Lack of Organic Growth - Expanded too quickly, with multiple locations, instead of slow and steady organic growth, which makes it “too available” and omnipresent everywhere in Australia, and the need to create a “need” or a “want”.
Assimilation failure - Lack of integration into the coffee marketplace and consumer market - failure to adjust, to adapt and to innovate, and to allow the consumer to develop an appetite for the Starbucks brand.
The coffee menu was not consumer-oriented - similar to the Italians, the Australians have their own coffee-centric preferences; Starbucks ignored this observation, and the menu just copied the US style, with loads of sugary drinks. Traditional favourites like Long Black and Macchiato were completely ignored for the Australian market; the Aussies prefer sophistication and taste mattered.
Starbucks did not adjust to market dynamics in Australia; they merely replicated what they did in the USA, but this just does not cut the cake. Starbucks did not tailor their business model to suit the Australian market.

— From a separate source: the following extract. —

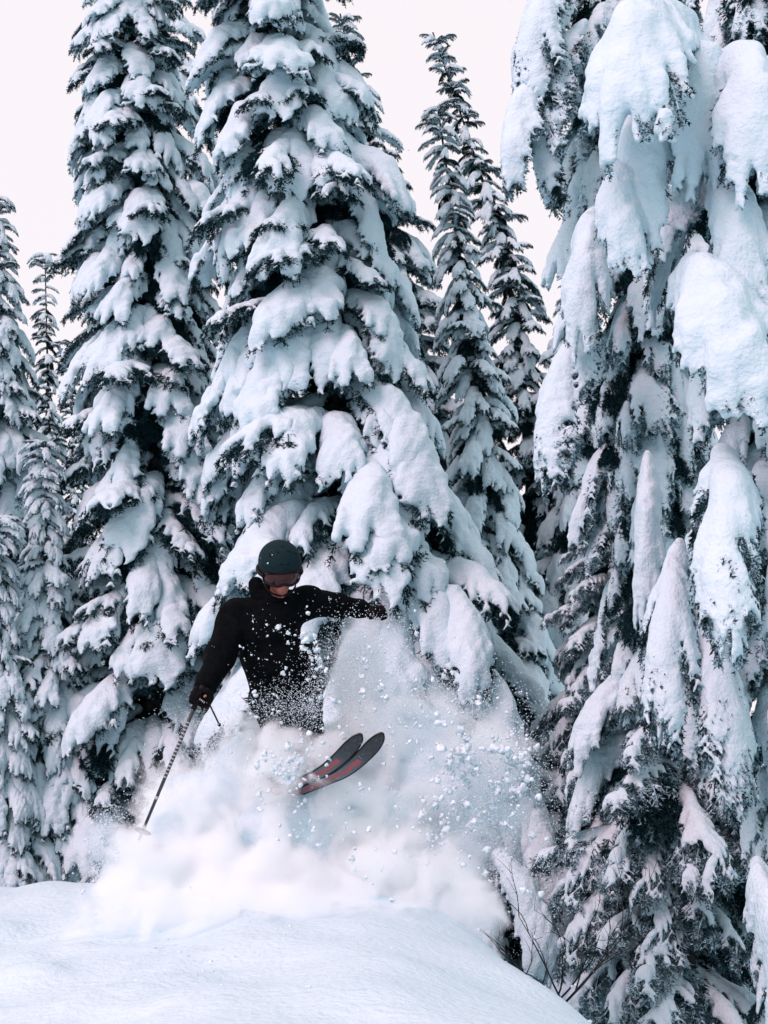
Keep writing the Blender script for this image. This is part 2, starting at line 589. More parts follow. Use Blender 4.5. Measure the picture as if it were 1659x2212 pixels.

Many Australians prefer to drink coffee in boutique cafes and suburban coffee stores with their familiar neighbourhood baristas, for the purpose of daily chat and routine.
Huge financial crisis in 2008, which was untimely and led to 2/3 stores being closed in Australia in that year.
Pricing policy - Almost all of the items on the Starbuck menu was more pricey than the local Aussie cafes and baristas.
Mindset acceptance - The Aussie coffee culture is one filled with friendship, meeting of friends, bonding and a personal meeting space for interpersonal communication; the pressure of a foreign entity led to rejection of the American Starbucks brand, as it was presented as a commodity, and as a product, and not ”as a meeting place” or “as a place where everyone knew each other”.
Australian coffee lovers are smart and knowledge-saavy; they know their coffee, from traits to types to flavours, and the need for quality coffee, albeit a very ordinary or plain coffee, has increased over time; Starbucks failed to recognize and resuscitate this important basic value and trait in taking pro-active action to engage their smart consumers.
(Credit : CNBC + Youtube)
Back in 1994, places like Milton in Brisbane, Queensland, Australia, already has a steady boutique, bespoke, and curated coffee scene with interesting brands, like La Dolce Vita Ristorante with it's own mini Eiffel Tower as a decor piece, eclipsing the backdrop of Milton.
Drinking coffee is, as much a lifestyle, as it is a past-time, a habit, a daily piece of the action, a meeting between friends, mothers, colleagues and students, and very much a part of the OZ way of life; understanding the consumer behaviour of the Aussie coffee lover, the mindset, the sentiment and the cognitive dimensions of this behaviour is paramount in tackling and conquering the coffee scene, amid a tough market.